** START DATASET **

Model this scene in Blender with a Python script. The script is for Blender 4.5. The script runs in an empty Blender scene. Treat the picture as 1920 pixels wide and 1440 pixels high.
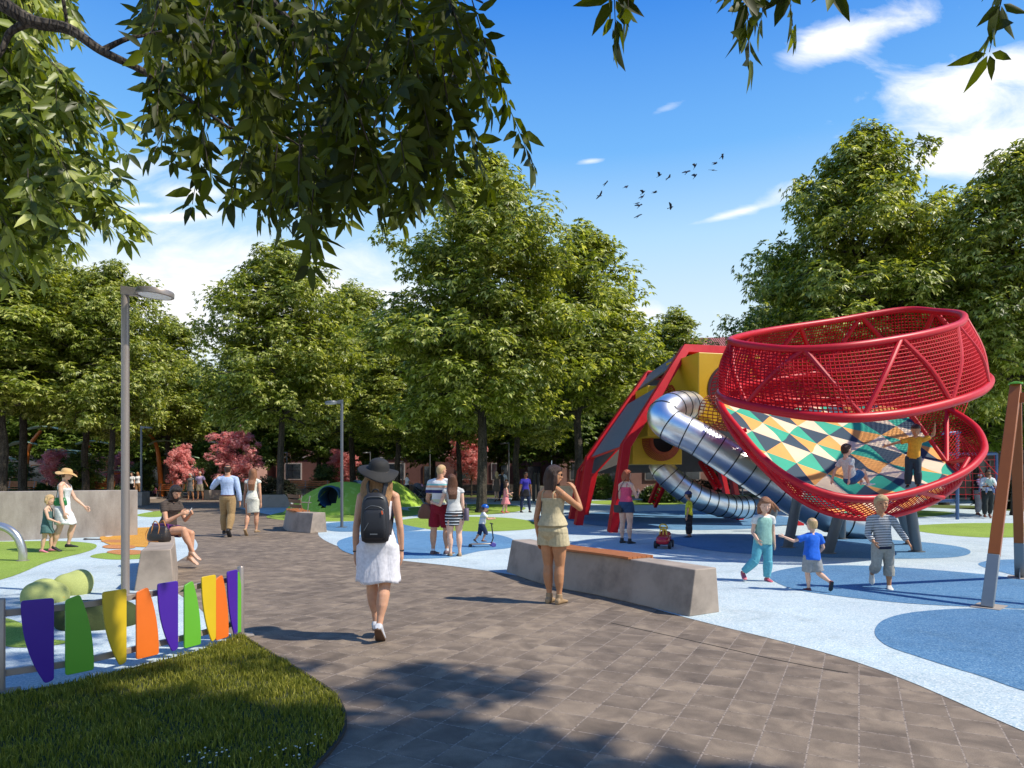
import bpy, math, random
import numpy as np
from mathutils import Vector as V, Matrix

random.seed(7)
R = math.radians
SC = bpy.context.scene
COL = SC.collection
F, HC, YH, CX = 1288.0, 1.62, 889.0, 960.0      # focal length in photo pixels, eye height, horizon row, centre column


def P(px, py, d):
    """a point of the photo (1920 px wide) at distance d, as a world point"""
    return V(((px - CX) * d / F, d, HC - (py - YH) * d / F))


def G(px, py, z=0.0):
    """where the photo's pixel meets the ground"""
    d = (HC - z) * F / (py - YH)
    return V(((px - CX) * d / F, d, z))


def S(r, g, b, k=1.0):
    def l(c):
        c /= 255.0
        return c / 12.92 if c <= .04045 else ((c + .055) / 1.055) ** 2.4
    return (l(r) * k, l(g) * k, l(b) * k)


# ------------------------------------------------------------------ materials
def newmat(name):
    m = bpy.data.materials.new(name)
    m.use_nodes = True
    nt = m.node_tree
    return m, nt, nt.nodes['Principled BSDF']


def nd(nt, typ, ins=None, **props):
    n = nt.nodes.new(typ)
    for k, v in props.items():
        setattr(n, k, v)
    for k, v in (ins or {}).items():
        if isinstance(v, bpy.types.NodeSocket):
            nt.links.new(v, n.inputs[k])
        else:
            n.inputs[k].default_value = v
    return n


def ramp(nt, fac, stops, interp='LINEAR'):
    n = nt.nodes.new('ShaderNodeValToRGB')
    nt.links.new(fac, n.inputs[0])
    cr = n.color_ramp
    cr.interpolation = interp
    while len(cr.elements) < len(stops):
        cr.elements.new(.5)
    for e, (p, c) in zip(cr.elements, stops):
        e.position = p
        e.color = (c[0], c[1], c[2], 1)
    return n.outputs[0]


def mixc(nt, fac, a, b, mode='MIX'):
    n = nt.nodes.new('ShaderNodeMix')
    n.data_type = 'RGBA'
    n.blend_type = mode
    for i, v in ((0, fac), (6, a), (7, b)):
        if isinstance(v, bpy.types.NodeSocket):
            nt.links.new(v, n.inputs[i])
        elif i == 0:
            n.inputs[0].default_value = v
        else:
            n.inputs[i].default_value = (v[0], v[1], v[2], 1)
    return n.outputs[2]


def mth(nt, op, a, b=0.0, c=0.0, clamp=False):
    n = nt.nodes.new('ShaderNodeMath')
    n.operation = op
    n.use_clamp = clamp
    for i, v in enumerate((a, b, c)):
        if isinstance(v, bpy.types.NodeSocket):
            nt.links.new(v, n.inputs[i])
        else:
            n.inputs[i].default_value = v
    return n.outputs[0]


def objco(nt):
    return nt.nodes.new('ShaderNodeTexCoord').outputs['Object']


def mul(c, k):
    return (c[0] * k, c[1] * k, c[2] * k)


def bump(nt, bs, height, strength=.3, dist=.01):
    b = nd(nt, 'ShaderNodeBump', {'Height': height, 'Strength': strength, 'Distance': dist})
    nt.links.new(b.outputs[0], bs.inputs['Normal'])


def mat(name, col, rough=.5, metal=0.0, var=.12, scale=5.0, bmp=0.0, bscale=60.0, spec=.5, coat=0.0, stain=None, det=5):
    m, nt, bs = newmat(name)
    co = objco(nt)
    n = nd(nt, 'ShaderNodeTexNoise', {'Vector': co, 'Scale': scale, 'Detail': det, 'Roughness': .6})
    c = ramp(nt, n.outputs[0], [(.25, mul(col, 1 - var)), (.75, mul(col, 1 + var))])
    if stain:
        n2 = nd(nt, 'ShaderNodeTexNoise', {'Vector': co, 'Scale': stain[1], 'Detail': 6, 'Roughness': .65})
        c = mixc(nt, ramp(nt, n2.outputs[0], [(.48, (0, 0, 0)), (.72, (.8, .8, .8))]), c, stain[0])
    nt.links.new(c, bs.inputs['Base Color'])
    rr = mth(nt, 'MULTIPLY_ADD', n.outputs[0], .2, rough - .1, True)
    nt.links.new(rr, bs.inputs['Roughness'])
    bs.inputs['Metallic'].default_value = metal
    bs.inputs['Specular IOR Level'].default_value = spec
    bs.inputs['Coat Weight'].default_value = coat
    bs.inputs['Coat Roughness'].default_value = .15
    if bmp:
        nb = nd(nt, 'ShaderNodeTexNoise', {'Vector': co, 'Scale': bscale, 'Detail': 3})
        bump(nt, bs, nb.outputs[0], bmp, .01)
    return m


def cloth(name, col, var=.12, fold=.3, fscale=6.0, rough=.85):
    m, nt, bs = newmat(name)
    co = objco(nt)
    mp = nd(nt, 'ShaderNodeMapping', {'Vector': co, 'Scale': (1.6, 1.6, .55)})
    n = nd(nt, 'ShaderNodeTexNoise', {'Vector': mp.outputs[0], 'Scale': fscale, 'Detail': 3, 'Distortion': .6})
    n2 = nd(nt, 'ShaderNodeTexNoise', {'Vector': co, 'Scale': 30, 'Detail': 2})
    nt.links.new(ramp(nt, n2.outputs[0], [(.3, mul(col, 1 - var)), (.7, mul(col, 1 + var))]), bs.inputs['Base Color'])
    bs.inputs['Roughness'].default_value = rough
    bs.inputs['Specular IOR Level'].default_value = .2
    bs.inputs['Sheen Weight'].default_value = .1
    bump(nt, bs, n.outputs[0], fold, .05)
    return m


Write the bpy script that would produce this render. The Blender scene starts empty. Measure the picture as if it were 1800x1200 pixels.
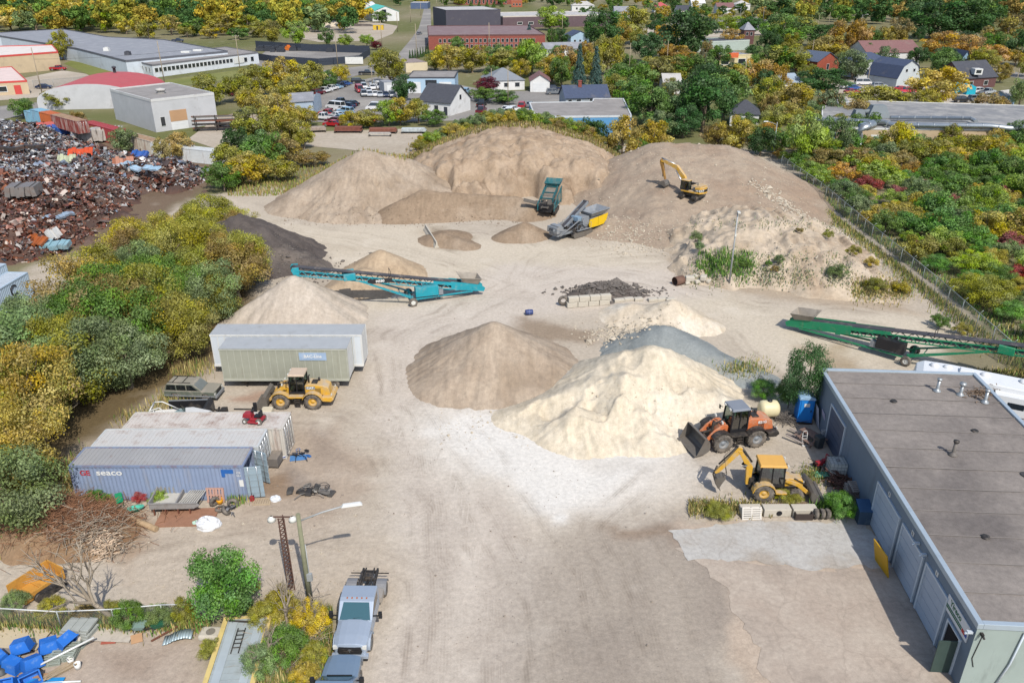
import bpy,math,random
import numpy as np
from mathutils import Vector,Matrix,noise as mnoise

# ---------------------------------------------------------------- camera, sky, sun, exposure
SC = bpy.context.scene
COL = SC.collection
PI = math.pi
R = math.radians
CAM_H,PITCH,FPX = 34.43,R(25.24),1400.0
cam_d = bpy.data.cameras.new('camera'); cam = bpy.data.objects.new('camera',cam_d); COL.objects.link(cam)
cam.location = (0,0,CAM_H); cam.rotation_euler = (PI / 2 - PITCH,0,0)
cam_d.sensor_width = 36; cam_d.lens = 36 * FPX / 1800; cam_d.clip_start = 0.5; cam_d.clip_end = 9000
SC.camera = cam

SUN_EL,SUN_AZ = R(48),R(22)          # the sun stands behind the camera, a little to its right
world = bpy.data.worlds.new('World'); SC.world = world; world.use_nodes = True
wn = world.node_tree
sky = wn.nodes.new('ShaderNodeTexSky'); sky.sky_type = 'NISHITA'; sky.sun_disc = False
sky.sun_elevation = SUN_EL; sky.sun_rotation = PI - SUN_AZ; sky.altitude = 200; sky.dust_density = 1.5; sky.ozone_density = 1.0
bg = wn.nodes['Background']; bg.inputs['Strength'].default_value = 0.135
wn.links.new(sky.outputs[0],bg.inputs['Color'])
sun_d = bpy.data.lights.new('sun','SUN'); sun_d.energy = 3.65; sun_d.angle = R(0.55); sun_d.color = (1.0,0.95,0.87)
sun = bpy.data.objects.new('sun',sun_d); COL.objects.link(sun)
_sd = Vector((math.sin(SUN_AZ) * math.cos(SUN_EL),-math.cos(SUN_AZ) * math.cos(SUN_EL),math.sin(SUN_EL)))  # towards the sun
sun.rotation_euler = _sd.to_track_quat('Z','Y').to_euler(); sun.location = _sd * 200
SC.view_settings.view_transform = 'Standard'; SC.view_settings.look = 'None'
SC.view_settings.exposure = 0.5; SC.view_settings.gamma = 1.0
SC.render.engine = 'CYCLES'
SC.cycles.use_denoising = True; SC.cycles.max_bounces = 6; SC.cycles.diffuse_bounces = 3; SC.cycles.glossy_bounces = 3
SC.cycles.transmission_bounces = 4; SC.cycles.transparent_max_bounces = 12; SC.cycles.caustics_reflective = False; SC.cycles.caustics_refractive = False

# ---------------------------------------------------------------- helpers
_F = Vector((0,math.cos(PITCH),-math.sin(PITCH))); _U = Vector((0,math.sin(PITCH),math.cos(PITCH)))
def ray(px,py): return _F + Vector((1,0,0)) * ((px - 900) / FPX) + _U * ((600 - py) / FPX)
def at(px,py,z=0.0):
 "the place on level z seen at (px,py) of the 1800x1200 photograph"
 d = ray(px,py); t = (z - CAM_H) / d.z
 return Vector((d.x * t,d.y * t,z))
def atY(px,py,Y):
 d = ray(px,py); t = Y / d.y
 return Vector((d.x * t,Y,CAM_H + d.z * t))
def ppm(py): return 0.02627 * (py + 60)       # pixels per metre on the ground at that row
def lin(h,k=1.0):
 if not isinstance(h,str): return tuple(h[:3])
 h = h.lstrip('#'); v = [int(h[i:i + 2],16) / 255 for i in (0,2,4)]
 return tuple(k * (c / 12.92 if c <= 0.04045 else ((c + 0.055) / 1.055) ** 2.4) for c in v)

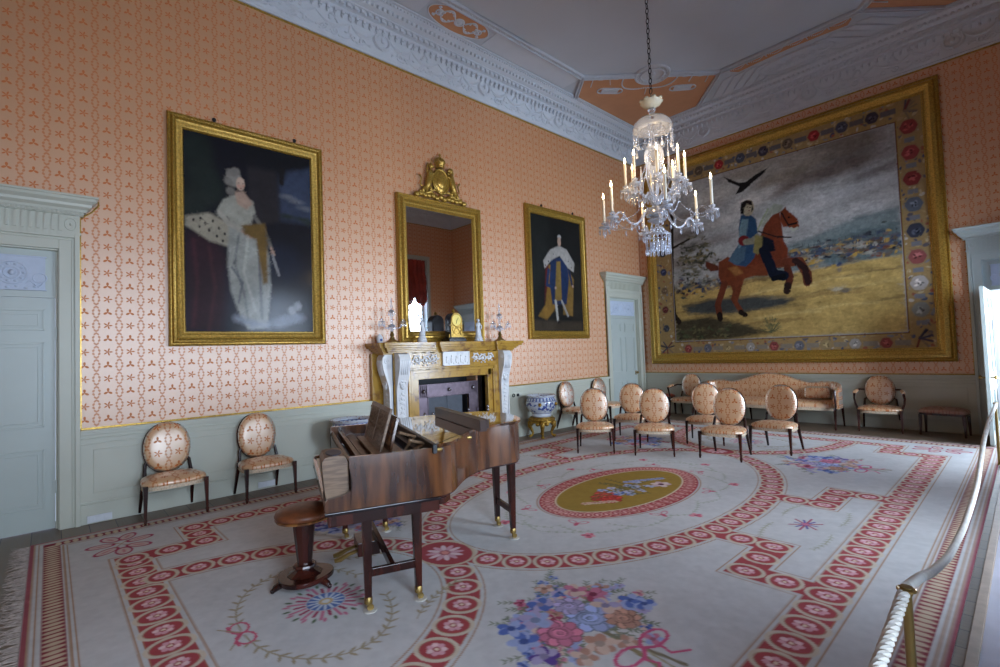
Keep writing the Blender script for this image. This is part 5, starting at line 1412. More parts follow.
def girandole(y, lab):
    r = empty('girandole', label=lab, cat='candelabrum', group='cut glass candelabra on the mantel'); r.matrix_world = ML @ T(y, -.22, 1.792)
    MB().lathe([(.11, 0), (.11, .012), (.07, .035), (.04, .06), (.025, .10), (.035, .12), (.02, .15), (.028, .17)], 20).build('gilt_foot', BRASS, r, smooth=True)
    g = MB(); g.lathe([(.012, .17), (.03, .20), (.014, .23), (.05, .25), (.055, .26), (.018, .28), (.016, .38), (.028, .41), (.012, .44), (.045, .47), (.03, .485), (.010, .50), (.022, .54), (.008, .58), (.016, .62), (.001, .69)], 14)
    drops(g, (0, 0), .052, 10, .26, .05); drops(g, (0, 0), .045, 8, .47, .05)
    g.build('glass_stem', CRYSTAL, r, smooth=True)
    for s in (-1, 1):
        a = MB(); P = [(0, 0, .27), (s * .06, -.01, .22), (s * .12, -.02, .22), (s * .165, -.03, .28), (s * .18, -.03, .31)]
        a.tube(P, .009, 7); a.lathe([(.012, 0), (.045, .008), (.05, .016), (.018, .02), (.016, .05), (.022, .055), (.001, .056)], 14, T(s * .18, -.03, .30))
        drops(a, (s * .18, -.03), .045, 9, .305, .055)
        a.build('glass_arm', CRYSTAL, r, smooth=True)
girandole(-7.27, 'cut glass candelabrum on a gilt foot at the left end of the mantel')
girandole(-5.10, 'cut glass candelabrum on a gilt foot at the right end of the mantel')

# ================================================================== CHAIRS
GIMP = plain('pale gimp braid', (206, 186, 160), .6, var=.2, nscale=60)
NAIL = plain('brass nails', (170, 140, 90), .3, metal=.8)
def superell(a, b, n, e=2.6, trap=0.0):
    out = []
    for i in range(n):
        t = 2 * PI * i / n; c, s = math.cos(t), math.sin(t)
        x = a * math.copysign(abs(c) ** (2 / e), c); y = b * math.copysign(abs(s) ** (2 / e), s)
        out.append((x * (1 - trap * y / b), y))
    return out
def seat_mb(a, b, z0, z1, dome, e=4, trap=.1, n=36, cy=0, bow=0.0):
    """upholstered seat; -y is the front; trap narrows the back"""
    m = MB(); base = superell(a, b, n, e, trap)
    base = [(x, y - (bow * (1 - (x / a) ** 2) if y < 0 else 0)) for x, y in base]
    rings = [(1.0, z0), (1.012, z0 + (z1 - z0) * .35), (1.0, z0 + (z1 - z0) * .75), (.965, z1), (.85, z1 + dome * .45), (.6, z1 + dome * .8), (.3, z1 + dome * .97)]
    vs = []
    for s, z in rings: vs += [(x * s, y * s + cy, z) for x, y in base]
    vs.append((0, cy, z1 + dome)); fs = [tuple(range(n))[::-1]]
    for i in range(len(rings) - 1):
        for j in range(n): fs.append((i * n + j, i * n + (j + 1) % n, (i + 1) * n + (j + 1) % n, (i + 1) * n + j))
    o = (len(rings) - 1) * n
    for j in range(n): fs.append((o + j, o + (j + 1) % n, len(vs) - 1))
    return m.add(vs, fs)
def pad_mb(a, b, th, dome, n=36, M=None, e=2.15):
    m = MB(); base = superell(a, b, n, e)
    rings = [(.90, th * .5 + .006), (.985, th * .35), (1.0, 0), (.985, -th * .35), (.90, -th * .5 - dome * .35), (.7, -th * .5 - dome * .7), (.4, -th * .5 - dome * .95)]
    vs = [(0, th * .5 + .010, 0)]
    for s, y in rings: vs += [(x * s, y, z * s) for x, z in base]
    vs.append((0, -th * .5 - dome, 0)); fs = [(0, 1 + j, 1 + (j + 1) % n) for j in range(n)]
    for i in range(len(rings) - 1):
        for j in range(n): fs.append((1 + i * n + j, 1 + (i + 1) * n + j, 1 + (i + 1) * n + (j + 1) % n, 1 + i * n + (j + 1) % n))
    o = 1 + (len(rings) - 1) * n
    for j in range(n): fs.append((o + (j + 1) % n, o + j, len(vs) - 1))
    return m.add(vs, fs, M)
def leg_part(parent, p0, p1, w0, w1, foot=True):
    m = MB(); m.taper(p0, p1, w0, w1)
    if foot:
        d = (Vector(p1) - Vector(p0)).normalized(); q = Vector(p1)
        m.taper(tuple(q - d * .055), tuple(q - d * .03), w1 * 1.45, w1 * 1.45); m.taper(tuple(q - d * .03), tuple(q), w1 * 1.35, w1 * .9)
    return m.build('leg', MAHOG, parent, bevel=.002)
def nails(mb, pts, r=.004):
    for p in pts: mb.ball(p, r, 5, 3)
def make_chair(label, group, arms=False):
    r = empty('open_armchair' if arms else 'side_chair', label=label, cat='armchair' if arms else 'chair', group=group)
    a, b = (.30, .25) if arms else (.275, .232)
    sh = .358
    uvs = lambda c: (c.x + .0, c.y + .07)
    seat_mb(a, b, sh + .005, sh + .048, .032, bow=.035).build('seat', CHAIRSILK, r, smooth=True, uv=uvs, angle=3)
    m = MB(); base = superell(a * .985, b * .985, 36, 4, .1); base = [(x, y - (.035 * (1 - (x / a) ** 2) if y < 0 else 0)) for x, y in base]
    m.prism(base, sh - .035, sh + .012); m.build('seat_rail', GIMP, r)
    m = MB(); nails(m, [(x * 1.02, y * 1.02, sh - .022) for x, y in superell(a * .985, b * .985, 60, 4, .1) if y > -.1]); nails(m, [(x * 1.015, y * 1.015 - .035 * (1 - (x / a) ** 2), sh - .022) for x, y in superell(a * .985, b * .985, 60, 4, .1) if y <= -.1])
    tag(m.build('nail_row', NAIL, r), kind='stuff')
    for s in (-1, 1):
        leg_part(r, (s * (a - .01), -b + .01, sh + .02), (s * (a - .005), -b - .005, .003), .042, .020)
        leg_part(r, (s * (a * .82), b - .03, sh + .02), (s * (a * .88), b + .10, .005), .038, .024, foot=False)
    # back: oval pad on two curved posts
    tilt = .11; cz = .680; cy = b + .018
    M = T(0, cy, cz, rx=-tilt)
    pa, pb = (.218, .268)
    pad_mb(pa, pb, .045, .035, M=M).build('backrest', CHAIRSILK, r, smooth=True, uv=lambda c: (c.x + .0, c.z + .005), angle=3)
    m = MB(); ov = superell(pa * 1.01, pb * 1.01, 40, 2.15); m.tube([tuple(M @ Vector((x * .99, .026, z * .99))) for x, z in ov], .007, 8, closed=True)
    m.build('back_rim', MAHOG if not arms else MAHOG, r, smooth=True)
    for s in (-1, 1):
        m = MB(); m.tube([(s * a * .80, b - .03, sh - .01), (s * a * .76, b + .0, sh + .09), (s * a * .74, b + .02, sh + .16), tuple(M @ Vector((s * pa * .86, .02, -pb * .52)))], [.022, .019, .017, .014], 8)
        m.build('back_post', MAHOG, r, smooth=True)
    if arms:
        for s in (-1, 1):
            m = MB(); m.tube([(s * (a + .0), -b + .10, sh + .01), (s * (a + .035), -b + .11, sh + .12), (s * (a + .045), -b + .09, sh + .21), (s * (a + .035), -b + .04, sh + .285)], [.020, .016, .016, .020], 8)
            m.tube([(s * (a + .035), -b + .03, sh + .285), (s * (a + .03), -b + .16, sh + .30), (s * (a - .01), b - .06, sh + .34), (s * (pa * .97), cy + .005, cz + .01)], [.020, .018, .017, .016], 8)
            m.build('arm', MAHOG, r, smooth=True)
            m = MB(); m.tube([(s * (a + .035), -b + .05, sh + .305), (s * (a + .025), -b + .14, sh + .325), (s * (a + .005), -b + .25, sh + .335)], [.024, .030, .022], 10); m.build('arm_pad', CHAIRSILK, r, smooth=True, uv=lambda c: (c.x, c.y))
    return r
def place(o, x, y, fx, fy, z=FLOOR_T):
    """stand a chair so that its front legs straddle (x, y) and it faces (fx, fy)"""
    l = math.hypot(fx, fy); fx /= l; fy /= l
    o.location = (x - fx * .237, y - fy * .237, z)
    o.rotation_euler = (0, 0, math.atan2(fy, fx) + PI / 2)
CH = [  # x, y (between front feet), facing, on carpet, label
    (.60, -10.035, 1, .02, 0, 'oval-backed chair nearest the left door, against the dado'),
    (.60, -9.11, 1, .02, 0, 'oval-backed chair against the dado between the door-side chair and the piano'),
    (2.06, -4.90, .60, -.80, 1, 'oval-backed chair in the loose group that stands nearest the blue-and-white bowl'),
    (1.955, -3.77, .46, -.89, 1, 'oval-backed chair of the loose group partly hidden behind its right neighbour, before the far door'),
    (2.84, -4.55, .46, -.89, 1, 'oval-backed chair third from left in the front of the loose group'),
    (3.04, -3.36, .35, -.93, 1, 'oval-backed chair of the loose group standing behind, next to the sofa left end'),
    (3.65, -4.24, .10, -1, 1, 'oval-backed chair closest to the camera on the carpet group, before the sofa'),
    (4.01, -3.41, -.03, -1, 1, 'rightmost oval-backed chair of the loose group, before the sofa middle'),
    (.60, -3.22, 1, -.04, 0, 'oval-backed chair by the left wall just right of the blue-and-white bowl'),
    (.60, -2.10, 1, -.04, 0, 'oval-backed chair by the left wall beside the far door'),
]
proto = make_chair('', 'oval-backed side chairs')
for i, (x, y, fx, fy, oc, lab) in enumerate(CH):
    o = proto if i == 0 else copy_tree(proto)
    o['label'] = lab; o['group'] = 'oval-backed side chairs'
    place(o, x, y, fx, fy, FLOOR_T)
ac = make_chair('armchair between the far door and the sofa, half hidden by chairs', 'oval-backed armchairs', arms=True)
place(ac, 1.27, -.60, .05, -1, 0)
ac2 = copy_tree(ac); ac2['label'] = 'armchair standing alone between the sofa and the long stool'; place(ac2, 4.80, -.58, .12, -1, 0)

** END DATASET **

**WHAT THE EXERCISE ASKS:**
Without the pictures, copy the entries from their first line through the line containing "return V(((px - CX) * d / F, d, HC", and only those lines.

**RIGHT ANSWER:**
Model this scene in Blender with a Python script. The script is for Blender 4.5. The script runs in an empty Blender scene. Treat the picture as 1920 pixels wide and 1440 pixels high.
import bpy, math, random
import numpy as np
from mathutils import Vector as V, Matrix

random.seed(7)
R = math.radians
SC = bpy.context.scene
COL = SC.collection
F, HC, YH, CX = 1288.0, 1.62, 889.0, 960.0      # focal length in photo pixels, eye height, horizon row, centre column


def P(px, py, d):
    """a point of the photo (1920 px wide) at distance d, as a world point"""
    return V(((px - CX) * d / F, d, HC - (py - YH) * d / F))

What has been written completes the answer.